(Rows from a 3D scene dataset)
____________________

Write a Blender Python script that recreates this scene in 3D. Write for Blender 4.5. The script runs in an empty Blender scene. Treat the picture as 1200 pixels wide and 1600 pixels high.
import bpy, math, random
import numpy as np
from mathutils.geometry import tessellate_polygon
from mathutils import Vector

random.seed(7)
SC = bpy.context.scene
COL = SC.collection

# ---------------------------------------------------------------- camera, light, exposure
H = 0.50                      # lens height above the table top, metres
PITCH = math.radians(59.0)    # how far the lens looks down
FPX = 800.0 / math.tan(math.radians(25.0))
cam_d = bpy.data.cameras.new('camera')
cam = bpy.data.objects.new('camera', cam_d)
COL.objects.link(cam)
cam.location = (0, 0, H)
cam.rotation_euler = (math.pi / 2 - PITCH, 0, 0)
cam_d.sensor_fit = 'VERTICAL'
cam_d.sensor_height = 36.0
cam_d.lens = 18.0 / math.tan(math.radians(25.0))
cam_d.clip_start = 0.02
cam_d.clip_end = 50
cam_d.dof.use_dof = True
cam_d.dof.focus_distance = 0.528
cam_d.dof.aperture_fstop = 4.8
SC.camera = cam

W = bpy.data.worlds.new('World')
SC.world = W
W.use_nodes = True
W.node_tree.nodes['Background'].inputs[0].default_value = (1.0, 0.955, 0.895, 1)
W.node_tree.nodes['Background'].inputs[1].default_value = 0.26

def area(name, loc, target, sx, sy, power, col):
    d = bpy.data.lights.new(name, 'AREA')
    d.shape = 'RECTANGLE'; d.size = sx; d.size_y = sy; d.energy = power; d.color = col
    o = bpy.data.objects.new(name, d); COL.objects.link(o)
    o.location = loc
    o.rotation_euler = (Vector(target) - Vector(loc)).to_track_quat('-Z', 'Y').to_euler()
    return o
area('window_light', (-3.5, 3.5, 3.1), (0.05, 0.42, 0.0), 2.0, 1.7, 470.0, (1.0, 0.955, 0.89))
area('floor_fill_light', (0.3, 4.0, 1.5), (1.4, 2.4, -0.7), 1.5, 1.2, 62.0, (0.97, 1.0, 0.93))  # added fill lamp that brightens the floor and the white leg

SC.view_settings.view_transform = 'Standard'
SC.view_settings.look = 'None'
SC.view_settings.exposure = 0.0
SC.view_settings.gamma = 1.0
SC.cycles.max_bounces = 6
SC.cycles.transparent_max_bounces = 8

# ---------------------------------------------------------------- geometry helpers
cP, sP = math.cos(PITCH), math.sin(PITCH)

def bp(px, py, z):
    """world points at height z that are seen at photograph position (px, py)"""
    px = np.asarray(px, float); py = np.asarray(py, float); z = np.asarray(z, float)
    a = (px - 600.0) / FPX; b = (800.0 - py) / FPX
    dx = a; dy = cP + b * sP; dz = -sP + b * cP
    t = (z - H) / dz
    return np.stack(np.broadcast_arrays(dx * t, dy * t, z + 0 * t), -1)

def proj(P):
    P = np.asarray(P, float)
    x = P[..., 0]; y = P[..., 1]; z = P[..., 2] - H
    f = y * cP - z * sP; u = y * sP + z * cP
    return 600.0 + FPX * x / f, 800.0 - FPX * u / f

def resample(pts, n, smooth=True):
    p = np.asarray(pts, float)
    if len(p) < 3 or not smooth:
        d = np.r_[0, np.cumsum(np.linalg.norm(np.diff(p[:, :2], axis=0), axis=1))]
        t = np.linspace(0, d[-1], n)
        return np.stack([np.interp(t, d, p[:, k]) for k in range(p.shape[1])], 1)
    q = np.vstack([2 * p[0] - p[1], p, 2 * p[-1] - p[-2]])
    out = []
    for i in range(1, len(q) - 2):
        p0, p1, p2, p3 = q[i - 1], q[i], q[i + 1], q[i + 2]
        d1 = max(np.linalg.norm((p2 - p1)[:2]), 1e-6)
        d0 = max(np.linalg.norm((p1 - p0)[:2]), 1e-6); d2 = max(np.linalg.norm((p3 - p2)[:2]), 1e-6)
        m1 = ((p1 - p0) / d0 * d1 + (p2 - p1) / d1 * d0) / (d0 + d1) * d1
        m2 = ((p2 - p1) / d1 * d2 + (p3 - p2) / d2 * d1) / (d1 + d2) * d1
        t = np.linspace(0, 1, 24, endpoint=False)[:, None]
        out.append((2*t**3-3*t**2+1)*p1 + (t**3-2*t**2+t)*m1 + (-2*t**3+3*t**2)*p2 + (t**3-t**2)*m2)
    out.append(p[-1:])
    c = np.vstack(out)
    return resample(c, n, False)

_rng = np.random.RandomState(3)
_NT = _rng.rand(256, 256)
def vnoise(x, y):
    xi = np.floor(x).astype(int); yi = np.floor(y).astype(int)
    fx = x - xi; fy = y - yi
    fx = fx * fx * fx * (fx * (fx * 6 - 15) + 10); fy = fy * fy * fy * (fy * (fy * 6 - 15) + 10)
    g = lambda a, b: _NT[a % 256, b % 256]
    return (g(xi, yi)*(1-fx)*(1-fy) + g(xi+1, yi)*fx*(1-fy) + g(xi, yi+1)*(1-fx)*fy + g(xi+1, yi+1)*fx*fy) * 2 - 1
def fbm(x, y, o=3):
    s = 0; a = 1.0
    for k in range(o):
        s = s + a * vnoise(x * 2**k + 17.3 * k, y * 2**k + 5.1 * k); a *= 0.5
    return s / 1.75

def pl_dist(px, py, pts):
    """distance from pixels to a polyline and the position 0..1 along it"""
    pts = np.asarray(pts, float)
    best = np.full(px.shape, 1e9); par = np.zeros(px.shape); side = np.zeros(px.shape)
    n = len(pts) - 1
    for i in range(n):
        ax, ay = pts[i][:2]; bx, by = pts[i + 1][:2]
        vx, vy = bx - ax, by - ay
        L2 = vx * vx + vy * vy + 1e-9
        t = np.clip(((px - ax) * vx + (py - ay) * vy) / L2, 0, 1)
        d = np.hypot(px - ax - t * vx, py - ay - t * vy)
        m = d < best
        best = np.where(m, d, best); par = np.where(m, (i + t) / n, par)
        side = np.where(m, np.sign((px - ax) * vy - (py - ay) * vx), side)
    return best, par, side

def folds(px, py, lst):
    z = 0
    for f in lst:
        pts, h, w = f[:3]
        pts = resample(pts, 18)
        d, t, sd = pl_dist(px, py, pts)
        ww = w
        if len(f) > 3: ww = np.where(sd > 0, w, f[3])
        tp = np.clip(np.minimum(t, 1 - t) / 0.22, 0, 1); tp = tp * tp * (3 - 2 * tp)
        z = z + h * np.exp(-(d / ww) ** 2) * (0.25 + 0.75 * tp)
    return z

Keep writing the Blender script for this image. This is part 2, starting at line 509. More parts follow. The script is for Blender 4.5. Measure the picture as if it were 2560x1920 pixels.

____________________

* _SET PROBLEM_
Quote every line of the records above, from the first down to the one holding "COL = SC.collection", exactly as written.

* _TASK OUTPUT_
Write a Blender Python script that recreates this scene in 3D. Write for Blender 4.5. The script runs in an empty Blender scene. Treat the picture as 1200 pixels wide and 1600 pixels high.
import bpy, math, random
import numpy as np
from mathutils.geometry import tessellate_polygon
from mathutils import Vector

random.seed(7)
SC = bpy.context.scene
COL = SC.collection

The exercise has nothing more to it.